Será a primeira filial fora de Portugal. Para “dentro de casa”, o líder da ICEL tem como objectivo lançar este ano uma linha de “combate” para hotelaria e restauração, com potencial de ser uma revolução, por serem facas que usam um aço normalmente presente em facas de outro patamar e custam apenas 30% a 40% mais; e ainda dar os primeiros passos de uma divisão que será uma espécie de “Rolls-Royce da ICEL”, para tocar no mercado de alta qualidade e design que terá por trás os artífices de maior experiência da empresa. “É um mercado de facas de 300 e 500 euros, até de 1000 euros”, diz o gestor que quer, em colaboração com outras empresas de cutelaria da zona, fazer nascer uma escola profissional para o sector.

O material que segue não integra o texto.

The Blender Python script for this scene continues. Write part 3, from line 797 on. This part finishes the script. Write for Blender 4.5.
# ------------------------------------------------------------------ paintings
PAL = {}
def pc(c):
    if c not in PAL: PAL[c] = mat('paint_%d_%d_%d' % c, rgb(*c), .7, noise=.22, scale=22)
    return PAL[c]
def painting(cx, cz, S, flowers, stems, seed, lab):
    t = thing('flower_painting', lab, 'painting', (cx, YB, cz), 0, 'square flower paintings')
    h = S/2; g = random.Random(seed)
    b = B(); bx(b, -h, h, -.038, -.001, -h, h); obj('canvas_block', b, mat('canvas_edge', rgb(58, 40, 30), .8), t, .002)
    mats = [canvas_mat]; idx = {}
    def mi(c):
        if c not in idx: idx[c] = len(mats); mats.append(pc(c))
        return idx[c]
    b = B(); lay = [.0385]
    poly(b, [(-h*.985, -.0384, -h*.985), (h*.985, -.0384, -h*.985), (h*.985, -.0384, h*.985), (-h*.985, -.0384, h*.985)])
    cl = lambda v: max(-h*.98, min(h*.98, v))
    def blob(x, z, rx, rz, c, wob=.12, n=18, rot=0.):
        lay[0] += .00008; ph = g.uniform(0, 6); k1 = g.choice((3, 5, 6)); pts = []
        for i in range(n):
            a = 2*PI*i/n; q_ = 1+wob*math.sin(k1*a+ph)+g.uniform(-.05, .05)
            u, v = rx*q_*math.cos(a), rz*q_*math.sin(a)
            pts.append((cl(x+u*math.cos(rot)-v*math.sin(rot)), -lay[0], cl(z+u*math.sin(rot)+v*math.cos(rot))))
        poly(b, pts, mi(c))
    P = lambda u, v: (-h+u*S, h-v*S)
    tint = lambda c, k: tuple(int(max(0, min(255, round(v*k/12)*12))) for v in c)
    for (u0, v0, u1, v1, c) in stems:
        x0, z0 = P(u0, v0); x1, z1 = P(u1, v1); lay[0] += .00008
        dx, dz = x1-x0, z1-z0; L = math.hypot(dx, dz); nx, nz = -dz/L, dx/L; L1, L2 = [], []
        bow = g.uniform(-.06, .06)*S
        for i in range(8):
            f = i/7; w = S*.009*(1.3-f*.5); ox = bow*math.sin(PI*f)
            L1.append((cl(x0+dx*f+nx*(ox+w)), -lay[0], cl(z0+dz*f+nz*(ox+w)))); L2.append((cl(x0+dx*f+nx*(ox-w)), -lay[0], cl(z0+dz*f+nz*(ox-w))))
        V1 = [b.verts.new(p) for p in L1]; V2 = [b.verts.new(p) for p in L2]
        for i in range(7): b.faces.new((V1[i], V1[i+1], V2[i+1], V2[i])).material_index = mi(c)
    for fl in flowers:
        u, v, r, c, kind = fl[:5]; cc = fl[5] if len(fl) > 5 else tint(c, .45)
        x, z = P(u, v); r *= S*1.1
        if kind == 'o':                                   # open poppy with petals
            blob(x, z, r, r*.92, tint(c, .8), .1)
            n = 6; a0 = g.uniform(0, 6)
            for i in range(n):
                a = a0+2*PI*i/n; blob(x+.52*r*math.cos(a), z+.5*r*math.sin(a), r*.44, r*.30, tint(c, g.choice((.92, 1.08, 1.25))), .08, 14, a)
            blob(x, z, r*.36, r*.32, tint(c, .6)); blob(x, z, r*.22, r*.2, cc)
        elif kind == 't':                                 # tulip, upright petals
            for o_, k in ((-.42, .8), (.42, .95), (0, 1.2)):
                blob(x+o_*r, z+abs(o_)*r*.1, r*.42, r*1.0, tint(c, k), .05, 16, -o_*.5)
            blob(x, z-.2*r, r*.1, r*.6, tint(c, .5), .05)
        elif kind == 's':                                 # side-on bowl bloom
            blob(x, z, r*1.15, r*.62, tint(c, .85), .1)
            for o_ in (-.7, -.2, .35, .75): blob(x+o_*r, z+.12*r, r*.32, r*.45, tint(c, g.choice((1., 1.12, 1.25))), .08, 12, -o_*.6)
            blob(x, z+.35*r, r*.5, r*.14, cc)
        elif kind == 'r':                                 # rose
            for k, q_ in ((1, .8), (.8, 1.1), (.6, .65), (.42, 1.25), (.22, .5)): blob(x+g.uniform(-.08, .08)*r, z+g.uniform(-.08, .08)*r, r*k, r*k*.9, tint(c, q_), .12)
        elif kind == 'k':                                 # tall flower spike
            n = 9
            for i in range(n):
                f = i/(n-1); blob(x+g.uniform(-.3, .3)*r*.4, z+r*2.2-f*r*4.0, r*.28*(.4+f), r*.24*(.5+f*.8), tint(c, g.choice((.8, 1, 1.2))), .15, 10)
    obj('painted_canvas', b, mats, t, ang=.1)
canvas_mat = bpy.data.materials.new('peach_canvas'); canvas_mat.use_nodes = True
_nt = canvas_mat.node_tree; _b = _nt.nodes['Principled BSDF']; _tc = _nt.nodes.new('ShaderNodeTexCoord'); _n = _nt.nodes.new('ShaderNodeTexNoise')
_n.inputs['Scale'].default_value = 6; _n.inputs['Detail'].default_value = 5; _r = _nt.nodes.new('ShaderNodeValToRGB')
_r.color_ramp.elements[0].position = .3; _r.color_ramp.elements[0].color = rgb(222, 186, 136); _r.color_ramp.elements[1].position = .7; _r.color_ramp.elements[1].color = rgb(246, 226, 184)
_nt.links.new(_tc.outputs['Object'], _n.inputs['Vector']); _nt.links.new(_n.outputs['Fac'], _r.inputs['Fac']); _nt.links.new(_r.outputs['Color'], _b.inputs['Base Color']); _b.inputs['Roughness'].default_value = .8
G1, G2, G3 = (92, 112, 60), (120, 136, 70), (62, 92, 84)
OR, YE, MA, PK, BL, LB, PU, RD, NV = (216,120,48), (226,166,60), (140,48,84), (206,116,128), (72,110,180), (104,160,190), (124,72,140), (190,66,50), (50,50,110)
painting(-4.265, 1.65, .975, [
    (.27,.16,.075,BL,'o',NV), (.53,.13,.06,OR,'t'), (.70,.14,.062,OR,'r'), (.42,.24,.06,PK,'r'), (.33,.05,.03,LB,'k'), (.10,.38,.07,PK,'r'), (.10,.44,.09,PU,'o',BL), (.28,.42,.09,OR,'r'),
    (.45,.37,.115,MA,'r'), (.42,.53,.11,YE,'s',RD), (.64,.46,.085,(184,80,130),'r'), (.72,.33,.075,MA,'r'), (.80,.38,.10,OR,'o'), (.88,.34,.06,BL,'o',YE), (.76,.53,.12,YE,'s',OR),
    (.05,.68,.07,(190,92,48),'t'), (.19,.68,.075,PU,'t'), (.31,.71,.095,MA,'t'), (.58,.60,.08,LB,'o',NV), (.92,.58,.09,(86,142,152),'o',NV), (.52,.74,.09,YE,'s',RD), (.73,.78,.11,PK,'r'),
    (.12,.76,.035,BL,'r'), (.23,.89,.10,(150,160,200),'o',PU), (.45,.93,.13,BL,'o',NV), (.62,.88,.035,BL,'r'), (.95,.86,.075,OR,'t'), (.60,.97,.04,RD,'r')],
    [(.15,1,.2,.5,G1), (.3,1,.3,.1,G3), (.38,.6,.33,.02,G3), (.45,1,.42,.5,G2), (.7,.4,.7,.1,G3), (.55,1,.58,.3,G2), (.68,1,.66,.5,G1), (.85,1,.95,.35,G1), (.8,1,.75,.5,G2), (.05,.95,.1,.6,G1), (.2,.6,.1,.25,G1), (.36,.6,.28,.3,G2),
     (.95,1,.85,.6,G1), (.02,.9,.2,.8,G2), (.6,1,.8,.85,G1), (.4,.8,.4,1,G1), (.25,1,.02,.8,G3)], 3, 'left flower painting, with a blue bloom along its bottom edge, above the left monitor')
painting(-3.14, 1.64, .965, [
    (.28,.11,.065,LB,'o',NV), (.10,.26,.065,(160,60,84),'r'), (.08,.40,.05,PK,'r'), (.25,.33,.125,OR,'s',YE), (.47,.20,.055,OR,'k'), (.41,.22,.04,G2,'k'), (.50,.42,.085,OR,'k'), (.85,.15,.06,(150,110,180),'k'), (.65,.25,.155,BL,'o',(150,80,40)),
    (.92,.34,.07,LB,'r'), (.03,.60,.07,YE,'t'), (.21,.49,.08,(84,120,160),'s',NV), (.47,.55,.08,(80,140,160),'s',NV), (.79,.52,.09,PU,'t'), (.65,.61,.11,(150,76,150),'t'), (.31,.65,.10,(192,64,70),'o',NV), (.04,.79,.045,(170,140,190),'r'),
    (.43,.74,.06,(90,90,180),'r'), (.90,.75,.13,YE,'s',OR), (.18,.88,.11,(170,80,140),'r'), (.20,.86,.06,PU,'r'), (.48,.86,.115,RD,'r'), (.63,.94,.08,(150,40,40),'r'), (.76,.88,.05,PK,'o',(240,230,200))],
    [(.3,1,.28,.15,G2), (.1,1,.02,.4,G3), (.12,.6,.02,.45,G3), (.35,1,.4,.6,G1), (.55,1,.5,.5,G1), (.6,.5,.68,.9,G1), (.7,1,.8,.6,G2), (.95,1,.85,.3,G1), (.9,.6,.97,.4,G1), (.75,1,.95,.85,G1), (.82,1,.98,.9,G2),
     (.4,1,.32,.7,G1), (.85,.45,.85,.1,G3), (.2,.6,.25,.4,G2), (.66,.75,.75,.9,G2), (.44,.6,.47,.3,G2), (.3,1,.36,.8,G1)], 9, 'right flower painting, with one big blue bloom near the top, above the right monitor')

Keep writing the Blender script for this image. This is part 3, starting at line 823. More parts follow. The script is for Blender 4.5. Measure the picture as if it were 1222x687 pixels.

Com uma autonomia financeira a rondar os 90%, a ICEL tem-se mantido independente de fundos de investimento, apesar do assédio a que tem sido alvo: “Podemos ter um crescimento exponencial dentro de 5 anos e aí haverá uma altura em que teremos de fazer grandes investimentos. Nessa altura, a opção será a banca”, refere Nuno.
Porém, e a circunstância de ser uma empresa familiar, levará a que a ICEL se confronte com movimentações accionistas a médio prazo. O sócio Joaquim Jorge tem 13 filhos e João Jorge tem seis:
“Se a concentração se fará por uma venda a um fundo de investimento que compra partes de accionistas ou se essa compra acontecerá entre accionistas, não sei”, diz Nuno que, para a empresa não perder dinâmica com a sua eternização no poder, não quer ficar como presidente-executivo mais de 12 a 16 anos.